Elle cite la Colombie comme le meilleur exemple à ce jour d’un processus de paix inclusif et sensible au genre. Quand les négociations ont commencé, il n’y avait qu’une seule femme à la table. Mais après une forte résistance du mouvement féministe colombien, la table de négociation est devenue plus représentative et l’accord incluait de nombreuses dispositions sur le genre, y compris la première inclusion des droits LGBTQ dans un processus de paix formel. Pourtant, cela n’a pas suffi : l’accord a ensuite été rejeté par le public lors d’un vote, et les promesses inscrites dans l’accord ne se sont pas concrétisées.
Cela rejoint les préoccupations de Prakash Bhattarai. “Signer un accord de paix ou rédiger une nouvelle constitution n’est pas la fin d’un processus de paix – c’est le début.” Il estime que juste après la guerre civile népalaise, entre 150 et 200 organisations internationales soutenaient le processus de paix au Népal. Maintenant, 17 ans plus tard, il peut compter celles qui restent sur les doigts d’une main.
“La consolidation de la paix nécessite une intervention à long terme”, affirme-t-il. « Il s’agit de restructurer la société. Un engagement soutenu de 15-20 ans est nécessaire.”
Mais alors que la guerre fait rage dans le monde entier, Karen Brounéus émet une note d’espoir. “Il est crucial de se rappeler que la plupart des gens ne font pas la guerre”, dit-elle. “Les recherches (et un coup d’œil empirique rapide) montrent que la majorité des personnes partout dans le monde veulent vivre en paix. C’est important car nous oublions vite que les quelques personnes qui détiennent le pouvoir et décident d’envoyer les autres faire la guerre ne représentant pas toutes celles et ceux qui vivent au même endroit.”

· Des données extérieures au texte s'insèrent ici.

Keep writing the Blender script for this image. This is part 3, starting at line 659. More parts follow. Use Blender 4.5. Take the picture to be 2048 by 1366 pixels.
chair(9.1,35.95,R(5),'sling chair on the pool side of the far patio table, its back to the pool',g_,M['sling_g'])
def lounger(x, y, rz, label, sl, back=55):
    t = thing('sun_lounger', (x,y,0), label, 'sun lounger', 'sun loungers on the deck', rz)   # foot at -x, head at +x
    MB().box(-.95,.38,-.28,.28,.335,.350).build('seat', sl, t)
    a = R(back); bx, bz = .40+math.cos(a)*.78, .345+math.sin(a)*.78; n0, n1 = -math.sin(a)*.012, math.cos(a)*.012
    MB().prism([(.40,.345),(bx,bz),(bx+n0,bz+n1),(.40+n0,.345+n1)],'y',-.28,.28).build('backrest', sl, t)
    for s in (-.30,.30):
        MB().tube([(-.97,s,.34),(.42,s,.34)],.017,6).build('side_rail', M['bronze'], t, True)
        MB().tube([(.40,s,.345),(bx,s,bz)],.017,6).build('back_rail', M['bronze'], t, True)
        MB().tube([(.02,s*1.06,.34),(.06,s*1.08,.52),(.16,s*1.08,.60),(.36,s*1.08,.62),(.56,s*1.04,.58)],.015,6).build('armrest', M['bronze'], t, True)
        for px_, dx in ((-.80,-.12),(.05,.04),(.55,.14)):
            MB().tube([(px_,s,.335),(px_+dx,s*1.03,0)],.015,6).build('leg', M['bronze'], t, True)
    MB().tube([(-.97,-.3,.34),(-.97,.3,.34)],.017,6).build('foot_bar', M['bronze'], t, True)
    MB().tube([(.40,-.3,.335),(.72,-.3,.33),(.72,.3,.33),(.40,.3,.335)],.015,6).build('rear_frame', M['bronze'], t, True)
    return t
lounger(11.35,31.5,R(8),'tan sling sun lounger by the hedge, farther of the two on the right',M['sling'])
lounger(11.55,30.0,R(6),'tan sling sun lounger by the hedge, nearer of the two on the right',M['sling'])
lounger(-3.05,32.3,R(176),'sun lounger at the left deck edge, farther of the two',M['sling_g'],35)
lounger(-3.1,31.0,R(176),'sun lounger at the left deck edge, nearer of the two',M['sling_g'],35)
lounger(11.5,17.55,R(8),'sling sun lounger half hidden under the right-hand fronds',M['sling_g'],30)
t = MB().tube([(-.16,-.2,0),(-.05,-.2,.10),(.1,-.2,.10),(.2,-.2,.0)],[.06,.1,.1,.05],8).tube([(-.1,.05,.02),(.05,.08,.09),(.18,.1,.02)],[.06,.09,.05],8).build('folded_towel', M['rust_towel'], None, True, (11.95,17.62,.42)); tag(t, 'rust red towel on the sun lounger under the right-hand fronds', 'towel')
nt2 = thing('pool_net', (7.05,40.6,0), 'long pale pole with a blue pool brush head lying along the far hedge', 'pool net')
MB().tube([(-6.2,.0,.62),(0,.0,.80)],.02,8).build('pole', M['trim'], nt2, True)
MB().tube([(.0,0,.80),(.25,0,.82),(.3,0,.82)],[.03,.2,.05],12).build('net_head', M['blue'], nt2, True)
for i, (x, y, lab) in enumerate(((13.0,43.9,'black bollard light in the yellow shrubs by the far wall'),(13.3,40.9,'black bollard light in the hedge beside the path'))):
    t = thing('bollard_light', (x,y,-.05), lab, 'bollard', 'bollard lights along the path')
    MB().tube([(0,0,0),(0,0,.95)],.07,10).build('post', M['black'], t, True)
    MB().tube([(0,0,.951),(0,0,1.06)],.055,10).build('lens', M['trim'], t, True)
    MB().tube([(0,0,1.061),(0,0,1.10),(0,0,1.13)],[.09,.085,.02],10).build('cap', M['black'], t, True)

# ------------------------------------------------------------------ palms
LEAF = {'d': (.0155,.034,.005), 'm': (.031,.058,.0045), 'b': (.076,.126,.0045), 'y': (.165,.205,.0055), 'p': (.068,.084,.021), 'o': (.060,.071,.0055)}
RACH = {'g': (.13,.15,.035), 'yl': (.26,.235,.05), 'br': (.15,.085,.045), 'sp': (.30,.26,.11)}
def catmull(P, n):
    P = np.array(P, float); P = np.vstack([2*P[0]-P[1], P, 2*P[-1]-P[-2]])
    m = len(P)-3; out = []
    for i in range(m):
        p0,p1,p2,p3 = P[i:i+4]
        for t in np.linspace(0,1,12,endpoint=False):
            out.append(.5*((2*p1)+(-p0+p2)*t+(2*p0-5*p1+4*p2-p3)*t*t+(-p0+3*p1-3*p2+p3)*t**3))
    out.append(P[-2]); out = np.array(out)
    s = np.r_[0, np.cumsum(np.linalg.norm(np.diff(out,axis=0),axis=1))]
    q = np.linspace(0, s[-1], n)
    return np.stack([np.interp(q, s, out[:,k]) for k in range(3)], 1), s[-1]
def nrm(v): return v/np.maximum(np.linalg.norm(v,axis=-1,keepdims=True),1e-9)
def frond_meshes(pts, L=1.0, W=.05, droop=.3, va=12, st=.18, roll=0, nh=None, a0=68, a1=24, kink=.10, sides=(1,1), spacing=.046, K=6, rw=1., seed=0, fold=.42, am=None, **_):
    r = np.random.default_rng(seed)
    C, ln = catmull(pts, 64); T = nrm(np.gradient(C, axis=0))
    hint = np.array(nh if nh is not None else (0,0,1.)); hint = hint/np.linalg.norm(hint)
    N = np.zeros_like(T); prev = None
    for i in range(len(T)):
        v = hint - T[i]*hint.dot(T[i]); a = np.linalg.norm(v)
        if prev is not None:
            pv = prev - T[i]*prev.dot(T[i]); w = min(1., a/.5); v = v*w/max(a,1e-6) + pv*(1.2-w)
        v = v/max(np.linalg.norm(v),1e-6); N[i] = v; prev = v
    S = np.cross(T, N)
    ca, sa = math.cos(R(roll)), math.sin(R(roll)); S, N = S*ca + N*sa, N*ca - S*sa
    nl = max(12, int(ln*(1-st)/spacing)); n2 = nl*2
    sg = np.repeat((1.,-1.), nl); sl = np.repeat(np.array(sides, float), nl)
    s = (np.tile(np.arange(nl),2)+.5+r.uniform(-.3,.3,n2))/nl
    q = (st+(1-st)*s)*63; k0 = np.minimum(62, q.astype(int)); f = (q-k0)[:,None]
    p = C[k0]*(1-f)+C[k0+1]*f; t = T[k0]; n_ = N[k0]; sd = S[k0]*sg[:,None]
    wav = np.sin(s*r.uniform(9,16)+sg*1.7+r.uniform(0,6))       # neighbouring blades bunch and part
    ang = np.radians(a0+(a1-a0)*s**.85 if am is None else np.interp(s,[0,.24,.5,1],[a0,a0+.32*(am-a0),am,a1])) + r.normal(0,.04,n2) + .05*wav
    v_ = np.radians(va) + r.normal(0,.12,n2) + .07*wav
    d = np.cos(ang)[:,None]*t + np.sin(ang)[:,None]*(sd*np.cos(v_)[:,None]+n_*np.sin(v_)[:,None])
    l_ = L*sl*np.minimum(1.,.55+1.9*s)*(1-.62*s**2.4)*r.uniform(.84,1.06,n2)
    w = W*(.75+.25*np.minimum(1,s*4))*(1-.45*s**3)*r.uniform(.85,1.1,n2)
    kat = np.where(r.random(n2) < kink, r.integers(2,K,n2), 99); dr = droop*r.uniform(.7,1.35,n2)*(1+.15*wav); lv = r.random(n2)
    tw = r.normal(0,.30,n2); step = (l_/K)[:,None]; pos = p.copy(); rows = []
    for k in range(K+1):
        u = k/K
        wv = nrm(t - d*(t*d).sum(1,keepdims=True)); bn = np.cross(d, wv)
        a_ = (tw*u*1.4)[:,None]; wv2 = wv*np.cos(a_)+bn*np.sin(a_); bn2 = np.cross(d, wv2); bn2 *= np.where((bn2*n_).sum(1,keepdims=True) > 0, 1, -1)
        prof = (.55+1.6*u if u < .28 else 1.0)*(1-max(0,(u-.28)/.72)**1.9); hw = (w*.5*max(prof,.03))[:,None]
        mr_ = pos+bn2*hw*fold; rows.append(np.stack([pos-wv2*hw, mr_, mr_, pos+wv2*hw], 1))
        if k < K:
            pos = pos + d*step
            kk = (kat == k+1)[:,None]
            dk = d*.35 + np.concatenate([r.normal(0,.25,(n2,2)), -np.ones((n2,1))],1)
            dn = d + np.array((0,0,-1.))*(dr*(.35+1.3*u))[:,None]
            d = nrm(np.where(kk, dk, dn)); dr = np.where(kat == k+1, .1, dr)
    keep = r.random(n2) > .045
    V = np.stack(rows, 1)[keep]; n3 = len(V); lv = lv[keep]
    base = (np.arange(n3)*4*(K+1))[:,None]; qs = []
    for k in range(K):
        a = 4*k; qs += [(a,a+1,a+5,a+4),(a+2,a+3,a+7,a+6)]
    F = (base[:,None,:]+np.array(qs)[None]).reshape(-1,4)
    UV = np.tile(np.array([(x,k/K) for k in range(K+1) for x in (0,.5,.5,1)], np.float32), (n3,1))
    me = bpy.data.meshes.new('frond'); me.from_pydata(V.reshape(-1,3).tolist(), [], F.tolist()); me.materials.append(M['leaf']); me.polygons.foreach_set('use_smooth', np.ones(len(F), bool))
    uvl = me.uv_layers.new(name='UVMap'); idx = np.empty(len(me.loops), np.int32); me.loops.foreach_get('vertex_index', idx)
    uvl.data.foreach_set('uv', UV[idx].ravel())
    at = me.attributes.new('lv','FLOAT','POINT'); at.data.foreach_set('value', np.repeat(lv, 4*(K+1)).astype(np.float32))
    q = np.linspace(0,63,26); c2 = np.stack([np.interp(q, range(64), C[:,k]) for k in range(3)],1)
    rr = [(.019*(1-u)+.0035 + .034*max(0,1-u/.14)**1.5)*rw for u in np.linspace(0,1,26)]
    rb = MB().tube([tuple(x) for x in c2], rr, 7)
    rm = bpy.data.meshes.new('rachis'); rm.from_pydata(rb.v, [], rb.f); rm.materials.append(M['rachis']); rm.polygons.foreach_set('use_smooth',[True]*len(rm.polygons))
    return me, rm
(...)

“C’est ici que réside une graine essentielle pour la paix : commencer à entendre, à soutenir, à autonomiser celles et ceux qui continuent leur vie et travaillent pour la paix de manière en apparence modeste, au milieu d’un conflit. Nous voulons vivre avec gentillesse, compassion, soin, en paix. Parfois, nous devons nous rappeler cela, et que la paix est en fait possible.”